> **Given exercise**:
Leave out the pictures and transcribe the rest of the records exactly.
====================
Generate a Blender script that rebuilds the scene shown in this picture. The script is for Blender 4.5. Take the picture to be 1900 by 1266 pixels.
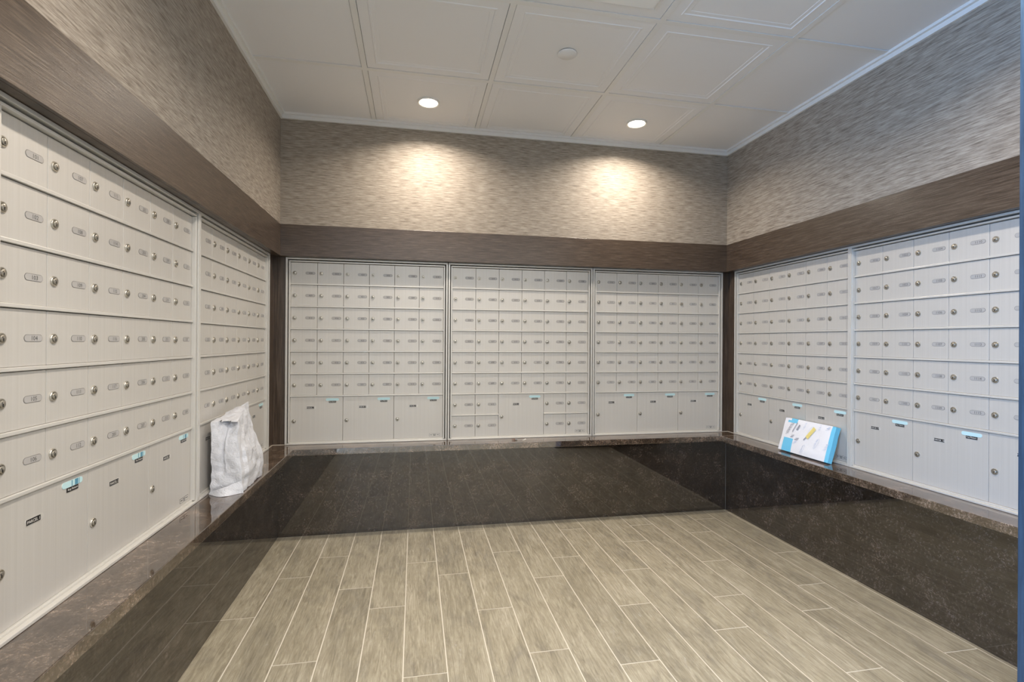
import bpy, bmesh, math, random
from mathutils import Vector, Matrix, noise
random.seed(7)
for o in list(bpy.data.objects): bpy.data.objects.remove(o)
SC = bpy.context.scene
COL = SC.collection
# ------------------------------------------------------------------ camera
F, YAW, PITCH, ROLL = 934.07, 0.1914, 0.0015, 0.0064
CAM = Vector((0.7622, -3.0912, 1.1339))
W, H = 2.8493, 2.4365            # room width between the side walls, ceiling height
fw = Vector((math.sin(YAW)*math.cos(PITCH), math.cos(YAW)*math.cos(PITCH), math.sin(PITCH)))
r0 = Vector((math.cos(YAW), -math.sin(YAW), 0)); u0 = r0.cross(fw)
rr = r0*math.cos(ROLL)+u0*math.sin(ROLL); uu = -r0*math.sin(ROLL)+u0*math.cos(ROLL)
cd = bpy.data.cameras.new('camera'); cam = bpy.data.objects.new('camera', cd); COL.objects.link(cam)
cd.sensor_fit = 'HORIZONTAL'; cd.sensor_width = 36; cd.lens = F/1900*36; cd.clip_start = 0.02
m = Matrix((rr, uu, -fw)).transposed().to_4x4(); m.translation = CAM
cam.matrix_world = m
SC.camera = cam
# ------------------------------------------------------------------ view, world, lights
SC.view_settings.view_transform = 'Standard'; SC.view_settings.look = 'None'
SC.view_settings.gamma = 1; SC.view_settings.use_curve_mapping = False
SC.view_settings.exposure = 0.70
SC.cycles.max_bounces = 10; SC.cycles.diffuse_bounces = 6
SC.cycles.use_denoising = True
wd = bpy.data.worlds.new('world'); SC.world = wd; wd.use_nodes = True
bg = wd.node_tree.nodes['Background']; bg.inputs[0].default_value = (0.42, 0.62, 1.0, 1); bg.inputs[1].default_value = 1.3
WARM = (1.0, 0.89, 0.76)
def area_light(name, loc, rot, sx, sy, power, col, spread=180):
    l = bpy.data.lights.new(name, 'AREA'); l.shape = 'RECTANGLE'; l.size = sx; l.size_y = sy
    l.energy = power; l.color = col; l.spread = math.radians(spread)
    o = bpy.data.objects.new(name, l); o.location = loc; o.rotation_euler = rot; COL.objects.link(o); return o
# daylight through the lobby's glazing, left of and behind the camera
area_light('window_daylight', (-2.75, -3.9, 1.35), (0, math.radians(-90), 0), 2.3, 2.6, 230, (0.32, 0.57, 1.0))
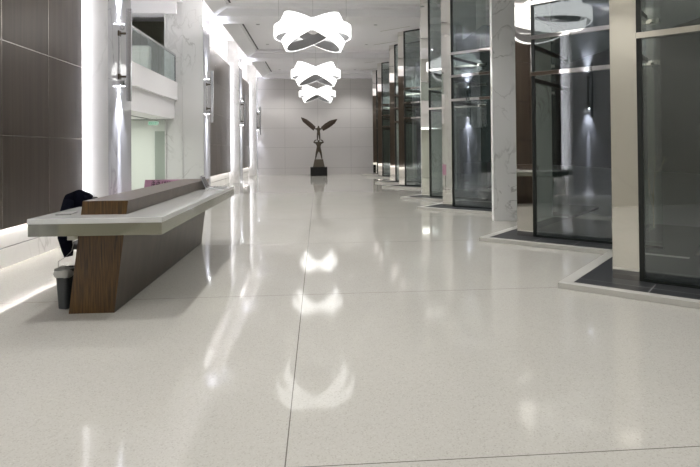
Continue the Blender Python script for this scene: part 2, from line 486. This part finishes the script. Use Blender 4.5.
====================
> **The solution**:
Generate a Blender script that rebuilds the scene shown in this picture. The script is for Blender 4.5. Take the picture to be 1900 by 1266 pixels.
import bpy, bmesh, math, random
from mathutils import Vector, Matrix, noise
random.seed(7)
for o in list(bpy.data.objects): bpy.data.objects.remove(o)
SC = bpy.context.scene
COL = SC.collection
# ------------------------------------------------------------------ camera
F, YAW, PITCH, ROLL = 934.07, 0.1914, 0.0015, 0.0064
CAM = Vector((0.7622, -3.0912, 1.1339))
W, H = 2.8493, 2.4365            # room width between the side walls, ceiling height
fw = Vector((math.sin(YAW)*math.cos(PITCH), math.cos(YAW)*math.cos(PITCH), math.sin(PITCH)))
r0 = Vector((math.cos(YAW), -math.sin(YAW), 0)); u0 = r0.cross(fw)
rr = r0*math.cos(ROLL)+u0*math.sin(ROLL); uu = -r0*math.sin(ROLL)+u0*math.cos(ROLL)
cd = bpy.data.cameras.new('camera'); cam = bpy.data.objects.new('camera', cd); COL.objects.link(cam)
cd.sensor_fit = 'HORIZONTAL'; cd.sensor_width = 36; cd.lens = F/1900*36; cd.clip_start = 0.02
m = Matrix((rr, uu, -fw)).transposed().to_4x4(); m.translation = CAM
cam.matrix_world = m
SC.camera = cam
# ------------------------------------------------------------------ view, world, lights
SC.view_settings.view_transform = 'Standard'; SC.view_settings.look = 'None'
SC.view_settings.gamma = 1; SC.view_settings.use_curve_mapping = False
SC.view_settings.exposure = 0.70
SC.cycles.max_bounces = 10; SC.cycles.diffuse_bounces = 6
SC.cycles.use_denoising = True
wd = bpy.data.worlds.new('world'); SC.world = wd; wd.use_nodes = True
bg = wd.node_tree.nodes['Background']; bg.inputs[0].default_value = (0.42, 0.62, 1.0, 1); bg.inputs[1].default_value = 1.3
WARM = (1.0, 0.89, 0.76)
def area_light(name, loc, rot, sx, sy, power, col, spread=180):
    l = bpy.data.lights.new(name, 'AREA'); l.shape = 'RECTANGLE'; l.size = sx; l.size_y = sy
    l.energy = power; l.color = col; l.spread = math.radians(spread)
    o = bpy.data.objects.new(name, l); o.location = loc; o.rotation_euler = rot; COL.objects.link(o); return o
# daylight through the lobby's glazing, left of and behind the camera
area_light('window_daylight', (-2.75, -3.9, 1.35), (0, math.radians(-90), 0), 2.3, 2.6, 230, (0.32, 0.57, 1.0))
Continue the Blender Python script for this scene: part 2, from line 486. This part finishes the script. Use Blender 4.5.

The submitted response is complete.